(Montréal) Une organisation musulmane et un groupe de défense des libertés civiles demandent à la Cour d’appel d’entendre leur contestation d’une décision de première instance qui a maintenu pour l’instant l’interdiction de tout espace pour prier dans les écoles publiques du Québec.

Le ministre de l’Éducation, Bernard Drainville, invoquant la Loi sur la laïcité de l’État, a interdit en avril aux écoles publiques du Québec de mettre des espaces de prière à la disposition des élèves.

M. Drainville précisait que les élèves seraient toujours autorisés à prier à l’école, mais discrètement et en silence. Les deux organismes qui contestent le décret ont toutefois souligné que les prières musulmanes nécessitaient une « action physique ».

Une requête en injonction avait été déposée au nom d’un élève musulman de 16 ans d’une école secondaire de la région de Montréal qui avait obtenu un endroit pour prier pendant l’heure du dîner, mais qui a perdu ce site après l’entrée en vigueur du décret ministériel d’avril.

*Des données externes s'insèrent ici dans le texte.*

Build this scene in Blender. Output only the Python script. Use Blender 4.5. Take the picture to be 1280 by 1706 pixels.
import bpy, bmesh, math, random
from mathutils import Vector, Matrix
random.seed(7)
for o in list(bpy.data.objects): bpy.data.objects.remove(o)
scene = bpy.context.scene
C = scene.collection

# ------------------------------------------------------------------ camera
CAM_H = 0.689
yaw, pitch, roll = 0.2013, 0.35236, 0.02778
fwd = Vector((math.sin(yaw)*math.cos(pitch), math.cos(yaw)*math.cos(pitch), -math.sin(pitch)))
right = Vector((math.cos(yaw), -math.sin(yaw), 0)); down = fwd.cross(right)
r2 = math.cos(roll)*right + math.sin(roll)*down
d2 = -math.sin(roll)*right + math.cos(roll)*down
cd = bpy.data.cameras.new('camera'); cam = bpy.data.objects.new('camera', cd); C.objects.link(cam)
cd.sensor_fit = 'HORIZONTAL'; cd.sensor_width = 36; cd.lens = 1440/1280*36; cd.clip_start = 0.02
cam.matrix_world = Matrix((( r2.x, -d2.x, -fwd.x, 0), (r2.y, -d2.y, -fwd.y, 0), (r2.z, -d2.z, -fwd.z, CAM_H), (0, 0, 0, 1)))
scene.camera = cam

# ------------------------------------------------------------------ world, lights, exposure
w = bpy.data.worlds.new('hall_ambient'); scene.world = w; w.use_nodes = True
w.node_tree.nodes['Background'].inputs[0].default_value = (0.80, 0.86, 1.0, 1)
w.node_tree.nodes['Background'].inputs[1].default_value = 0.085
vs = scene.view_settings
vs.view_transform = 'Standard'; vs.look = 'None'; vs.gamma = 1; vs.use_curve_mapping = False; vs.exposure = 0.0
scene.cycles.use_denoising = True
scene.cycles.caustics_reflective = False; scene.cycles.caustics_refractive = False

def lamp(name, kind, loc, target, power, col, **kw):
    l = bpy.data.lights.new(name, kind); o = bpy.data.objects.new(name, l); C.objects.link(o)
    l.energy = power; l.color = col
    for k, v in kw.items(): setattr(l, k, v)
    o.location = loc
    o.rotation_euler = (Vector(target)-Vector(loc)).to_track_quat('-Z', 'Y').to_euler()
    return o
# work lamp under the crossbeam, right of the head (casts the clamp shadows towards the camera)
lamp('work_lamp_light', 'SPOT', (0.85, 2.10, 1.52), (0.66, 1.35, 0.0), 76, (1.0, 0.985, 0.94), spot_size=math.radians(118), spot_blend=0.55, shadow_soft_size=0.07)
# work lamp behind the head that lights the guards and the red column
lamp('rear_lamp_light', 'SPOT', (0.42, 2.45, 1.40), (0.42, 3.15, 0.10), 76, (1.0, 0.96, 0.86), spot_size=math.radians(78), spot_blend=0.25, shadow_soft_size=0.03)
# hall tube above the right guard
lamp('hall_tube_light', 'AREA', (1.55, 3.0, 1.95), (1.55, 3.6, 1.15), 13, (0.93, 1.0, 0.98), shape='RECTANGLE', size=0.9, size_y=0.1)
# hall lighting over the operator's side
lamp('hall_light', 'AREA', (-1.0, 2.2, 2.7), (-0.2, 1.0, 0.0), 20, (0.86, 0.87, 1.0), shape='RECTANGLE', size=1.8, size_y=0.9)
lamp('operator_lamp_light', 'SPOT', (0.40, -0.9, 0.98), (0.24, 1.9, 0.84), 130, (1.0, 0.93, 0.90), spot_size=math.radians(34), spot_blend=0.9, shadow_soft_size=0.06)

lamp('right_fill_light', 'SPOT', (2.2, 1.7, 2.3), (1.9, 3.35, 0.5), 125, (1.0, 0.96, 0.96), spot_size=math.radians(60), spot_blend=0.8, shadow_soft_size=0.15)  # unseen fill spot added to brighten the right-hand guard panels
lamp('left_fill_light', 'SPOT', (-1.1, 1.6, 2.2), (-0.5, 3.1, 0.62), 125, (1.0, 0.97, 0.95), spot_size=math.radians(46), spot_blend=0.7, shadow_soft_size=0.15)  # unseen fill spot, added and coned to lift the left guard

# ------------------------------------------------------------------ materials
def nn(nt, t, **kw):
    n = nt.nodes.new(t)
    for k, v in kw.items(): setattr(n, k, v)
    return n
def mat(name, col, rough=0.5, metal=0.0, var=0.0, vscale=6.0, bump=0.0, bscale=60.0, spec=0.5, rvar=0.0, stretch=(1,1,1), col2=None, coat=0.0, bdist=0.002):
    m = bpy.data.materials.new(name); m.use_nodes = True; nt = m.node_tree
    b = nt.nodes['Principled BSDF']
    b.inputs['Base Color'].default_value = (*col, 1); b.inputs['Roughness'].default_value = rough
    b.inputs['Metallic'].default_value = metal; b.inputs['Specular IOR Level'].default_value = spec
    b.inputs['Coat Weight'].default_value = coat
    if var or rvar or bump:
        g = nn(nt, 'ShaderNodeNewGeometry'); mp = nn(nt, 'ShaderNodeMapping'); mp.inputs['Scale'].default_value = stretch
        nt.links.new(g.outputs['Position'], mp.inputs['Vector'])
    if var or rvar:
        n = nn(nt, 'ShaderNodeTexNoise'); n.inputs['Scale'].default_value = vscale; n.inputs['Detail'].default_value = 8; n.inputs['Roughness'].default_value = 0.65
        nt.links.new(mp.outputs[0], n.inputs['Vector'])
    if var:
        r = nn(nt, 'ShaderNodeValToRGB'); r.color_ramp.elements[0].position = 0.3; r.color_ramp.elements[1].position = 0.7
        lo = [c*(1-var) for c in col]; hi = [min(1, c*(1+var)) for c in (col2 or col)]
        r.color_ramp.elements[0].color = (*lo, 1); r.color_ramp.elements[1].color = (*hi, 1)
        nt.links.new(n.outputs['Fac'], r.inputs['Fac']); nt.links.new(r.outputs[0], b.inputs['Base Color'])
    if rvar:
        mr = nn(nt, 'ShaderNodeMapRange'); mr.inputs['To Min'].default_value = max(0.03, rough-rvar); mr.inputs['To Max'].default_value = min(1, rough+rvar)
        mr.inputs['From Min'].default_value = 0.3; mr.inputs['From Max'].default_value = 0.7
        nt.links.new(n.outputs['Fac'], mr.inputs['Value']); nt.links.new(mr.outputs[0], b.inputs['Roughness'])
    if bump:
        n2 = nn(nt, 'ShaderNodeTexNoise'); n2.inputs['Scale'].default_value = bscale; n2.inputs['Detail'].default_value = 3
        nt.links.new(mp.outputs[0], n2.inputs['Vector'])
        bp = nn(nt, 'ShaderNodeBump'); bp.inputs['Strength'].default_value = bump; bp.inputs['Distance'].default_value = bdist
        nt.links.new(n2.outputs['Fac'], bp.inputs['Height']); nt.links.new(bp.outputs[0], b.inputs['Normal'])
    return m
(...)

L’Association canadienne des libertés civiles et le Conseil national des musulmans canadiens espéraient au moins obtenir la suspension de l’interdiction jusqu’à ce que leur contestation judiciaire soit entendue sur le fond.

Mais en juin dernier, le juge Lukasz Granosik, de la Cour supérieure du Québec, a refusé de suspendre le décret ministériel par le biais d’une injonction interlocutoire provisoire. Le juge a estimé que les deux organismes n’avaient pas prouvé qu’il était « urgent » de suspendre l’interdiction en attendant que l’affaire soit entendue sur le fond par le tribunal.

Les deux organismes demandent maintenant à la Cour d’appel l’autorisation de contester cette décision.

Avant le retour a l’école

Laura Berger, une avocate de l’Association canadienne des libertés civiles, a notamment souligné que l’affaire sur le fond ne serait pas entendue avant le retour en classe des élèves à la fin du mois d’août.

« Les élèves vont être gravement touchés, a-t-elle soutenu lundi. Cela se produira avant que nous puissions obtenir une décision sur le fond. Nous espérons donc suspendre d’ici là le décret et la décision de l’appliquer aux élèves. »

Olga Redko, qui représente les deux organisations, a déclaré lundi en Cour d’appel à Montréal que le juge de première instance n’avait pas correctement pris en compte le « préjudice irréparable » qui serait causé aux élèves musulmans et le caractère urgent de cette situation.

« Le juge [Granosik] lui-même a conclu que le décret portait atteinte à la liberté de religion des enfants concernés », a soutenu Me Redko. Mais par la suite, selon elle, le juge n’a pas suffisamment pris en compte les conséquences de cette violation des droits individuels lorsqu’il a déterminé si l’interdiction devait être suspendue.

L’avocate du gouvernement, Isabelle Brunet, a plaidé de son côté en Cour d’appel que le juge Granosik avait bien appliqué la loi et que la demande d’autorisation avait peu de chances de réussir. Elle a souligné que la barre était haute pour suspendre un décret du gouvernement avant que sa contestation ne soit entendue sur le fond.

Me Brunet a par ailleurs reconnu que l’interdiction limitait certains droits individuels, mais elle a plaidé que les gouvernements québécois successifs avaient décidé de retirer la religion des institutions publiques. La suspension de l’interdiction, a-t-elle soutenu, empêcherait de fait les autres élèves de fréquenter une école entièrement laïque.

« Citoyens de seconde classe »

Stephen Brown, PDG du Conseil national des musulmans canadiens, a expliqué en mêlée de presse lundi que l’interdiction de la prière ouverte à l’école portait atteinte aux libertés religieuses fondamentales et transformait les élèves pieux en « citoyens de seconde classe ».

« C’est une question fondamentale de qui nous sommes en tant que pays, a-t-il dit en français. Le gouvernement ne devrait pas avoir le droit de nous dire comment s’habiller, quoi manger, quoi penser, comment exercer une spiritualité : ce n’est pas au gouvernement de Québec de déterminer les paramètres qui sont acceptables de prier.

« Si le gouvernement est capable de simplement enlever les droits et liberté de conscience, la liberté de religion, simplement parce que politiquement, ça leur sert, alors on a des vraies questions à se poser sur la solidité de nos droits et de notre régime démocratique dans ce pays », a soutenu M. Brown.

Le juge Robert Mainville, de la Cour d’appel, a déclaré lundi qu’il croyait pouvoir se prononcer plus tard cette semaine sur l’autorisation d’en appeler de la décision du juge de première instance concernant la demande d’injonction.